Un Nobel político a su pesar
Crecen las críticas contra Mo Yan, que recibe hoy el premio, por su tibieza con el régimen chino
Con el permiso del premio Nobel de la Paz a la Unión Europea, cualificado en ciertas esferas como digno del más tronchante humor negro, será el galardón en la categoría literaria el que, un año más, haya despertado la mayor polémica en las horas que conducen a la tradicional ceremonia de entrega, que se celebra esta tarde en Estocolmo. Su concesión al escritor chino Mo Yan, considerado próximo al régimen comunista, ha generado una oposición creciente en los últimos días, después de que el premiado comparara la censura con “un control de seguridad en el aeropuerto” y pronunciara un discurso de aceptación juzgado excesivamente tímido por la disidencia china.
Durante el fin de semana, el poeta Ye Du lo comparó con “una prostituta que insiste en que sus servicios son limpios”, mientras que el artista Ai Weiwei tildaba sus palabras de “impotentes, vergonzosas, una traición y una capitulación”. El viernes, Salman Rushdie se había sumado a las críticas llamándole “hombre de paja del régimen”.
Desde la Academia Sueca se apoyaba ayer la distinción entre política y literatura que Mo Yan utilizó para fundamentar su discurso. “Comparto esta separación, porque se alinea con la que utiliza la Academia. El premio nunca se concede por razones políticas, aunque casi siempre tenga efectos políticos”, explica el presidente del comité del Nobel de Literatura, Per Wästberg. Un académico poco sospechoso de no creer en la causa: se trata de un militante histórico por los derechos humanos que luchó contra el apartheid en Sudáfrica y fundó la delegación sueca de Amnistía Internacional durante los sesenta. Pese a todo, asegura que los cinco miembros del comité, encargados de proponer una lista de 200 finalistas a los académicos, siempre logran distinguir el escritor del personaje público. “No le dimos el premio a Mario Vargas Llosa por criticar la dictadura en Perú, ni tampoco a Orhan Pamuk por posicionarse contra el genocidio armenio”, agrega.
El presidente del comité considera inadecuadas las críticas formuladas contra Mo Yan. “En su obra, la política se encuentra por todas partes, aunque no critique abiertamente al Gobierno y sus principales figuras.

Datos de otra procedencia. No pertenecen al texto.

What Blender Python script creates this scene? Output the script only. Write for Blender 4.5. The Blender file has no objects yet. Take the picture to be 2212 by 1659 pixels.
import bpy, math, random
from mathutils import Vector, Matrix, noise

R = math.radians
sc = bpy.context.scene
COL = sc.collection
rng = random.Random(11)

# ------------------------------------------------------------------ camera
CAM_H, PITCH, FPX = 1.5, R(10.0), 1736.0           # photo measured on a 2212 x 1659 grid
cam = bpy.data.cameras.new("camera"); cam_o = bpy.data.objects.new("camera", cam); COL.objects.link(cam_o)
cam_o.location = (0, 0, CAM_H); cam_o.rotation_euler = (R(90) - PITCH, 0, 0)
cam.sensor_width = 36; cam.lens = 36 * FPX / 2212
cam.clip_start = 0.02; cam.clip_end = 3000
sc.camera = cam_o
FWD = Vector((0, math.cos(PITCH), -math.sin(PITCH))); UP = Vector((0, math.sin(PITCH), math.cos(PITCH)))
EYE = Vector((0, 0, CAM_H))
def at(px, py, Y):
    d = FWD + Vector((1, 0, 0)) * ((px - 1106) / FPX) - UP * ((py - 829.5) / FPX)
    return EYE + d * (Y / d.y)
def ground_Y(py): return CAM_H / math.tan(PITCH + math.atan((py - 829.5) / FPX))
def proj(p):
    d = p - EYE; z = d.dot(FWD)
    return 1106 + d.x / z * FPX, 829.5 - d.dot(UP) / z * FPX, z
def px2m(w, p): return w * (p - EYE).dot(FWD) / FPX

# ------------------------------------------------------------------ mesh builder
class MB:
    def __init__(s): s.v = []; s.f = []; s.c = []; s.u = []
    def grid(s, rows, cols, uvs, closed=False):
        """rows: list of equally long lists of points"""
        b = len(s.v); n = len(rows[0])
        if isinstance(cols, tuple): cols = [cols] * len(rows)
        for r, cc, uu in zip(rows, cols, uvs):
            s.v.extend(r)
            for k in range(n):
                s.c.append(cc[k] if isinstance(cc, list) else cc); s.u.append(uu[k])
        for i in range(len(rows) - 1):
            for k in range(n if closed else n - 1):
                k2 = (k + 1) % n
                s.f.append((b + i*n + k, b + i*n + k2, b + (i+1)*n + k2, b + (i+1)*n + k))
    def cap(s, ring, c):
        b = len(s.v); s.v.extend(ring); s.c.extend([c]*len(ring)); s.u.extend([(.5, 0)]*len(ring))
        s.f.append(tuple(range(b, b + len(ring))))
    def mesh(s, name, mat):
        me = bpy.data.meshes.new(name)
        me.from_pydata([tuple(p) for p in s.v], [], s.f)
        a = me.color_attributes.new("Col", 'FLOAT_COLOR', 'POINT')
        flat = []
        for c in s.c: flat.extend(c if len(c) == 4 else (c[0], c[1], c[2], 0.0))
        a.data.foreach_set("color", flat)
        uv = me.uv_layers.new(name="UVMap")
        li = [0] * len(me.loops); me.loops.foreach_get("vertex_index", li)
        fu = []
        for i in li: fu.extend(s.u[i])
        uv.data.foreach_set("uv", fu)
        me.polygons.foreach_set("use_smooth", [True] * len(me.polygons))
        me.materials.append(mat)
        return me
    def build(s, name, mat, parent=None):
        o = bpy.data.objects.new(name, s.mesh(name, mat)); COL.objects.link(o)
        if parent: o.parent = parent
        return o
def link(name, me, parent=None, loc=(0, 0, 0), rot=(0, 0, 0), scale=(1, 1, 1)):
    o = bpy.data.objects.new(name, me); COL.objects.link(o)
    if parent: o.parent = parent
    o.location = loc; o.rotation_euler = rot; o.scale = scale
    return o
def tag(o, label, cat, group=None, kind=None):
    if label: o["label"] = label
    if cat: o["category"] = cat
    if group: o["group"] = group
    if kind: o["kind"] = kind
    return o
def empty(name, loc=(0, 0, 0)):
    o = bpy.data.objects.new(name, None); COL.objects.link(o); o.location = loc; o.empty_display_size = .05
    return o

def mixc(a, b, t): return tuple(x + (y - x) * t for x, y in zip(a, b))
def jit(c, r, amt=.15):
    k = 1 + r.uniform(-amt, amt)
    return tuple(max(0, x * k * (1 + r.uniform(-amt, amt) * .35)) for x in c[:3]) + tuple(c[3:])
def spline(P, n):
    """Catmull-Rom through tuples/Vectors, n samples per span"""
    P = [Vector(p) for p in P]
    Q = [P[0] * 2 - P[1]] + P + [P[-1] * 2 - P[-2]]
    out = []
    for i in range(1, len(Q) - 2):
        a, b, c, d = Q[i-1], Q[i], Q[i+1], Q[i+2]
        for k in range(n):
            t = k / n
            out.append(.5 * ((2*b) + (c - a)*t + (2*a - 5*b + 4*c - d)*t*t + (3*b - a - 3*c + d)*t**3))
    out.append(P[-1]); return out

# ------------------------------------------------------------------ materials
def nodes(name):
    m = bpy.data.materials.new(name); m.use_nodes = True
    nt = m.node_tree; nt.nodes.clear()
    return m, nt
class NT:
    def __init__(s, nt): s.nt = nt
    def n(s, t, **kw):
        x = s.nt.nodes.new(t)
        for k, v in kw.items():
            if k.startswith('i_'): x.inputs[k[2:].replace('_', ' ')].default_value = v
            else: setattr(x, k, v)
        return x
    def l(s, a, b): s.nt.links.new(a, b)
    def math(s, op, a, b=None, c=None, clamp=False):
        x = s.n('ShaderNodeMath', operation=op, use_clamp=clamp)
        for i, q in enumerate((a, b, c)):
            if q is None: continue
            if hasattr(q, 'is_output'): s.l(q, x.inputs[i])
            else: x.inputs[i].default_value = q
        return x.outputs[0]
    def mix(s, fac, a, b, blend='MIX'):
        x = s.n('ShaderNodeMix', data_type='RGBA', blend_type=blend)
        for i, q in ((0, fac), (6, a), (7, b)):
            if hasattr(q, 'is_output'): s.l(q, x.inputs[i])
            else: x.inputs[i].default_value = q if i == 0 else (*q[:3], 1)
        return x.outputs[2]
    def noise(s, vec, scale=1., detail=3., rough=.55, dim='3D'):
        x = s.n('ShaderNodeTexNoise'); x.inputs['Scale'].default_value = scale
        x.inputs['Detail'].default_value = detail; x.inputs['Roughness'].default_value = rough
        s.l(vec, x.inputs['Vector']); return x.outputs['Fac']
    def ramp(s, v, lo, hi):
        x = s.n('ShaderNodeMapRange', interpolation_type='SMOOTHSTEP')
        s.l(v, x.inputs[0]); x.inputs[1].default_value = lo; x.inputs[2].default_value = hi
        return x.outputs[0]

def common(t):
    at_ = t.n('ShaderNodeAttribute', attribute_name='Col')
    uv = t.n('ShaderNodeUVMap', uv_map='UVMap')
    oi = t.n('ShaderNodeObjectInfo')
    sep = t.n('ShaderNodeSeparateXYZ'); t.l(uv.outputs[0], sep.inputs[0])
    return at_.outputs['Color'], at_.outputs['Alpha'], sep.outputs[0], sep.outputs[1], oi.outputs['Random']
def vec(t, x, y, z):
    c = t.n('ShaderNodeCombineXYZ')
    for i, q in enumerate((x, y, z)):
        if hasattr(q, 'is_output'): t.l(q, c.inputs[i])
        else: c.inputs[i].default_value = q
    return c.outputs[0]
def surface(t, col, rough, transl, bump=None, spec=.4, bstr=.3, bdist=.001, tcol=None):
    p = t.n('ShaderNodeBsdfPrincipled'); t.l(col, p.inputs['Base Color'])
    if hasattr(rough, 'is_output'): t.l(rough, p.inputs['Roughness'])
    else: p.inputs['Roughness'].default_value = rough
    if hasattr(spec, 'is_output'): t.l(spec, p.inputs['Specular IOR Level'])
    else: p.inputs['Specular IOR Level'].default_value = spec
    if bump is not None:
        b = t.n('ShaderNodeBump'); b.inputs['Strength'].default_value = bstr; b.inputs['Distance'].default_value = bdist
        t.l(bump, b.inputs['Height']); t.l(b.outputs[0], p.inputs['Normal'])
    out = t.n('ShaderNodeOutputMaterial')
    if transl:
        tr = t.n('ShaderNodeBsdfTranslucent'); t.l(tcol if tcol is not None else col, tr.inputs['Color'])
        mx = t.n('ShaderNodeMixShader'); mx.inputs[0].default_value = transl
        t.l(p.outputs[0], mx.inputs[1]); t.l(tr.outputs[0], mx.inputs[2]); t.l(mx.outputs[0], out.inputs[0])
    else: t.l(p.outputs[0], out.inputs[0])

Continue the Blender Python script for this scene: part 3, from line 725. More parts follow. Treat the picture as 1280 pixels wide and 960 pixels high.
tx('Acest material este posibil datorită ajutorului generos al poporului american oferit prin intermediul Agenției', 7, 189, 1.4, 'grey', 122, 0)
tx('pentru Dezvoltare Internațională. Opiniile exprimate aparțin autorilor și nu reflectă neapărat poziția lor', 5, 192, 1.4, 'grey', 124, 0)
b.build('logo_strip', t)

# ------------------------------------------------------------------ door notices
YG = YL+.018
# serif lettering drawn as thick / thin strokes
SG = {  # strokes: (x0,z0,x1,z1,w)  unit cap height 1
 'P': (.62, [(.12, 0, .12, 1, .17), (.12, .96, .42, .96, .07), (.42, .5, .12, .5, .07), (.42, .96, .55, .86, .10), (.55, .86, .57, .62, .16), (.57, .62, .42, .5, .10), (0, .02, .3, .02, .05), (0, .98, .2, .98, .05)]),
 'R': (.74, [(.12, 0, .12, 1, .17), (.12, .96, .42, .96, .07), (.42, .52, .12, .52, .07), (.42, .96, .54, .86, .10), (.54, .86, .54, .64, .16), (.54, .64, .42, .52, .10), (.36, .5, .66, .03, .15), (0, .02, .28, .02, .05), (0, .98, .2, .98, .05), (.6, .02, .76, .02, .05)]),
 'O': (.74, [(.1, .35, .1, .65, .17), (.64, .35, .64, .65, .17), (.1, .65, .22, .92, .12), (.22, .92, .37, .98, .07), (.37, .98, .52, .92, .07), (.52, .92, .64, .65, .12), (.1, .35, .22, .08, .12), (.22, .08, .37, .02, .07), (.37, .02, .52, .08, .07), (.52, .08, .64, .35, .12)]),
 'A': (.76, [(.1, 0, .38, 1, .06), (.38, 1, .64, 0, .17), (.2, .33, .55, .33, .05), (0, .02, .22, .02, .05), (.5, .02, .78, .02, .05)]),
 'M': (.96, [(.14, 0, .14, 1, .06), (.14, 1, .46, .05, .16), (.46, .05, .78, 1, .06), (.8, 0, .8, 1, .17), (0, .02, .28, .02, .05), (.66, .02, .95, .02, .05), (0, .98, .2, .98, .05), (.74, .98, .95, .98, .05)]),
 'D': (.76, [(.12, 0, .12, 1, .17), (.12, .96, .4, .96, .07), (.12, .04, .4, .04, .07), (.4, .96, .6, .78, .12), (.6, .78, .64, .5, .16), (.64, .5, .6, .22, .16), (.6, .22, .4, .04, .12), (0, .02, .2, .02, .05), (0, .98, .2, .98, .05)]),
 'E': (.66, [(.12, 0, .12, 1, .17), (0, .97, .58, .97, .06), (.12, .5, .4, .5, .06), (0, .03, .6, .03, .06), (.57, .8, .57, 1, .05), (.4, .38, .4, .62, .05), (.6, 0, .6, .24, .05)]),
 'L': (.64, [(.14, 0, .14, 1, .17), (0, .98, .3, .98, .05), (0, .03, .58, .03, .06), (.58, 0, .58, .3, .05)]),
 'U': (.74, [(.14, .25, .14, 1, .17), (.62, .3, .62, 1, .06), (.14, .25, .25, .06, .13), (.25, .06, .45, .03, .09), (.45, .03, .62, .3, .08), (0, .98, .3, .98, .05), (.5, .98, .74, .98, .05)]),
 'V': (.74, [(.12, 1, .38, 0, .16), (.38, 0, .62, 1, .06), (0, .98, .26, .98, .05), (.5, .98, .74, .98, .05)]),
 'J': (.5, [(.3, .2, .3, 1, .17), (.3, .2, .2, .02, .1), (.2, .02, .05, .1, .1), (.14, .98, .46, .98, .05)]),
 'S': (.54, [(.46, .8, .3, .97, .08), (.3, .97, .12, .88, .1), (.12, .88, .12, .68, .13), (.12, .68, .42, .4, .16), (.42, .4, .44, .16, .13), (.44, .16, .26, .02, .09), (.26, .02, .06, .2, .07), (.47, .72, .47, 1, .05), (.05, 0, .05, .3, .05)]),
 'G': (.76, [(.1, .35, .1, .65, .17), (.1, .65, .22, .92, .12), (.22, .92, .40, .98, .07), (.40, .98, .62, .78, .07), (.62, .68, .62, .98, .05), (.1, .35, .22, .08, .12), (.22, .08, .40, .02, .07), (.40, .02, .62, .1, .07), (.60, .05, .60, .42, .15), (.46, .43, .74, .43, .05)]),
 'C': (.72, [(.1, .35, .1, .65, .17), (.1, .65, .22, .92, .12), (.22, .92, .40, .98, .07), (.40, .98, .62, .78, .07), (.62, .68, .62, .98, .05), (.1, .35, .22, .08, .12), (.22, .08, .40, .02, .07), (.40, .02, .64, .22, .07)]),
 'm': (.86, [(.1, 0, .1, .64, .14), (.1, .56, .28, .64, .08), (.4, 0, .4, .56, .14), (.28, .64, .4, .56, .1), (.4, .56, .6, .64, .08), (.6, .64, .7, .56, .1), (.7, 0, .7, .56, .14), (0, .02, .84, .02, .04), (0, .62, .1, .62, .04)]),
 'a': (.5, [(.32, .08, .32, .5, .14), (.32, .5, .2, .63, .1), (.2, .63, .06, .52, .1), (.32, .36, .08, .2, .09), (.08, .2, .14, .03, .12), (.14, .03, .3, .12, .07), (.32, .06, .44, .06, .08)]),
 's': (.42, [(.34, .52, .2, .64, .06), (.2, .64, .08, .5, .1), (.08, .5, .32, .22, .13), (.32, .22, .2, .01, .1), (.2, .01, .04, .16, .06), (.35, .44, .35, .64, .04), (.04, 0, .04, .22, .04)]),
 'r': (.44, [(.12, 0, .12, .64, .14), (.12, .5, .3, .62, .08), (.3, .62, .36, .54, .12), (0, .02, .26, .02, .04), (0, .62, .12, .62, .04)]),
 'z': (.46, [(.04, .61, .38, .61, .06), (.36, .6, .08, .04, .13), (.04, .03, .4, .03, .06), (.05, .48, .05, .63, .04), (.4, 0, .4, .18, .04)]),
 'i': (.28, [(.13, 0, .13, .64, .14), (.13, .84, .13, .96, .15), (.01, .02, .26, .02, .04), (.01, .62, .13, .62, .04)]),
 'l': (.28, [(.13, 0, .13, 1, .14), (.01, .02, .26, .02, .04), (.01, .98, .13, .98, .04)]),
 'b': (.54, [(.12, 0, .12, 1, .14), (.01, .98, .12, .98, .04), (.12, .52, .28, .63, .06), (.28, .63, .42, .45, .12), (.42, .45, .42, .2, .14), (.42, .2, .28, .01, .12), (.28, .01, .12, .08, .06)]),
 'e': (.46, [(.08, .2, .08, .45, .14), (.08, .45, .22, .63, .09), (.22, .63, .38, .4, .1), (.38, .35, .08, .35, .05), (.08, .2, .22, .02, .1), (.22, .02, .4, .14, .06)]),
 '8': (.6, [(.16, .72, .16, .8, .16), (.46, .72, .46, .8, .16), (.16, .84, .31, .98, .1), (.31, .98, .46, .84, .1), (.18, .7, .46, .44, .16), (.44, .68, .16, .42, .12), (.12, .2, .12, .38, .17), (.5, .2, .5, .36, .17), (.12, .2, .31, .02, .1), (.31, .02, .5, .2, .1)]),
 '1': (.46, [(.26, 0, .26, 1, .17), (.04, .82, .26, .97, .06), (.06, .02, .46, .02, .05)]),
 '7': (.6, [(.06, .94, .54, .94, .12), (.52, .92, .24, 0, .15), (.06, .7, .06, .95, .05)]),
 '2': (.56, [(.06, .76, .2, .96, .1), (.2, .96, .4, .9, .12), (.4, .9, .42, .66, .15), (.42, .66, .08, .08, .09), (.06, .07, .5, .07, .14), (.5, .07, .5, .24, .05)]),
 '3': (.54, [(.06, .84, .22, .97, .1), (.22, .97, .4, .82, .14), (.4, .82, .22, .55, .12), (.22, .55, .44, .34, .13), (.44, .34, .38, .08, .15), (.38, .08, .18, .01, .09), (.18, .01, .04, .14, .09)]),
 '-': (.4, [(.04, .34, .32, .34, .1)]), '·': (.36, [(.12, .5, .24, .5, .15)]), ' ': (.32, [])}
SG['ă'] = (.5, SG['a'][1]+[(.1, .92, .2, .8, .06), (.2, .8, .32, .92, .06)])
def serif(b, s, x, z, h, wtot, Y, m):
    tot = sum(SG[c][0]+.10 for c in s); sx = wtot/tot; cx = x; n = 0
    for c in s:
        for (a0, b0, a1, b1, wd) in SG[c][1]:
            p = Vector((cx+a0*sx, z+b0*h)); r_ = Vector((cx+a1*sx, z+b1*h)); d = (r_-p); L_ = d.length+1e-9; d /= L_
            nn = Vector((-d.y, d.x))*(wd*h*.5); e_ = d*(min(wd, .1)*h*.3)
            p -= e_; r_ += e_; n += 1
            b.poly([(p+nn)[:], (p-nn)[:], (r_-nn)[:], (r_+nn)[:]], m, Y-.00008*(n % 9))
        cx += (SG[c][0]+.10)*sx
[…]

Mo Yan es el más drástico y violento escritor satírico de la literatura actual”, opina Wästberg, reafirmando así la posición esquizofrénica en la que parece encontrarse el autor, menos crítico en sus intervenciones públicas que en la palabra impresa. “El premio no es para la persona ni tampoco para el personaje público, sino para el escritor”, añade.
La separación no siempre resulta fácil de determinar. La Academia sostiene desde hace décadas que el género, la nacionalidad y tendencia política del autor cuentan tanto, a la hora de designar el ganador, como el color predominante en sus portadas. Sin embargo, la concesión del Nobel de Literatura ha levantado numerosas lecturas ideológicas desde su primera edición en 1901. En especial desde que, a mediados de los ochenta, el comité empezó a esforzarse en reequilibrar el canon literario prestando atención a las literaturas periféricas y las figuras marginales. Galardonados como el nigeriano Wole Soyinka en 1986, el egipcio Naguib Mahfuz en 1988 y el japonés Kenzaburo Oe en 1994 inauguraron esta tendencia hacia un Nobel menos eurocéntrico y más multicultural. El poeta sueco Kjell Espmark, académico desde 1981 y actual miembro del comité, establecía en su libro El premio Nobel de Literatura (Nórdica) un inventario de las condenas que escucha regularmente: “¿Había una intención política detrás de la concesión del premio a Solzhenitsin? ¿Por qué hay tan pocos asiáticos premiados? ¿Y por qué hay tan pocas mujeres?”.
Ya en 1913, el director de la Academia, Harald Hjärne, rechazó que se concediera el premio a Àngel Guimerà para “no herir el delicado sentimiento nacional castellano”. Durante la guerra fría, recompensar a figuras críticas como Pasternak y Brodsky irritó profundamente a Moscú. Y, en 2000, el premio a Gao Xingjian, nacido en territorio chino pero exiliado en Francia, fue denostado por Pekín, que atribuyó a la academia “motivos políticos ocultos”. El entonces secretario permanente, Horace Engdahl, rebatió la acusación con una declaración no precisamente apolítica: “El rechazo de la China oficial deja al descubierto un nerviosismo que despierta estupor. Los líderes de la gran potencia más poblada del mundo se sienten amenazados por una persona que, sentada en una habitación de su suburbio de París, ennegrece folios con signos de escritura. Es difícil pedir una ilustración más bella sobre el poder de la palabra”.